Another man involved is George Bush I. He has had his hand in Washington for several decades, including being the Director of the CIA. He can make anything happen. He has helped orchestrate many of the dictators the CIA has propped up in many countries, he can easily get more cocaine in the U.S. If you think this is hearsay, look it up. In fact John Kerry, who faced G.W. Bush in the last election, was the writer of the "Kerry Report" which exposed this shame to the American people. Bush I was never gonna let Kerry win that election.

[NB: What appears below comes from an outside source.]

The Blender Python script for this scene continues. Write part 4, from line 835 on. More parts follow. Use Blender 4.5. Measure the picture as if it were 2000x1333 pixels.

Now Bush I's son is in the White House, but, nothing has changed. The same people are in power. The same people back then, during the Iran-Contra affair and the beginning of the Drug War, are in all the high power places now. Some have had to 'retire' or 'resign' because they got caught, but most still remain. Here are the main figures currently who were around in the White House back during Reagan.

All of these men ignored the law, ignored Congressional sanctions on Iran-Contra, ignored OUR Constitution, and they are still in power:

John Negroponte> during Iran-Contra: Ambassador; now: Director of National Intelligence

Robert Gates> during Iran-Contra: Director of the CIA; now: Secretary of Defense

Michael Hayden> during Iran-Contra: Head of NSA; now: Director of CIA

Otto Reich> during Iran-Contra: produced propaganda against Sandinistas; now Assistant Secretary of State

Elliott Abrams> during Iran-Contra: Middle East affairs; now: on National Security Council

John Poindexter> during Iran-Contra: National Security Advisor; now: Director of DARPA

John Walters> he is son of Iran-Contra CIA Chief Vernon Walters; now: Drug CZAR

This is part of I don't know how many parts of my expose on who is really controlling our government. You will soon learn about the other members of Bush I's inner circle. You will hear about the Carlyle Group and who is involved in that. You will read about Prescott Bush, Bush I's father, who allegedly tried to overthrow the government and set up a fascist (you know, a government controlled by corporations) dictatorship in the U.S. I guess things never do change.